BLBG: Treasuries Are Little Changed Before $44 Billion Two-Year Sale
By Daniel Kruger and Ruby Madren-Britton
Nov. 23 (Bloomberg) -- Treasuries were little changed as the U.S. prepared to sell $44 billion of two-year debt, the first of three sales this week totaling $118 billion in notes.
Two-year yields fell last week to the lowest level this year on concern the rally in risk assets outpaced growth prospects and as the Federal Reserve signaled it may keep interest rates near record lows for longer.

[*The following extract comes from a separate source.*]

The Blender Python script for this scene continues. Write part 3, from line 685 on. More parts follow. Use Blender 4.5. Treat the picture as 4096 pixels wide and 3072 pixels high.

“We had rallied into last week, and the markets are reversing that move in part because of the global improvement in the equity market and the weaker dollar, and as a set-up ahead of this week’s significant Treasury supply,” said Michael Pond, an interest-rate strategist in New York at Barclays Plc, one of the 18 primary dealers that trade with the Fed.
The benchmark two-year note yielded 0.74 percent at 10:58 a.m. in New York, according to BGCantor Market Data. The 1 percent security maturing in October 2011 was little changed at 100 1/2. The 10-year yield rose one basis point to 3.38 percent.
Today’s two-year offering will match the record set last month. The Treasury is scheduled to sell $42 billion of five- year securities tomorrow and $32 billion of debt maturing in seven years on Nov. 25, both record amounts.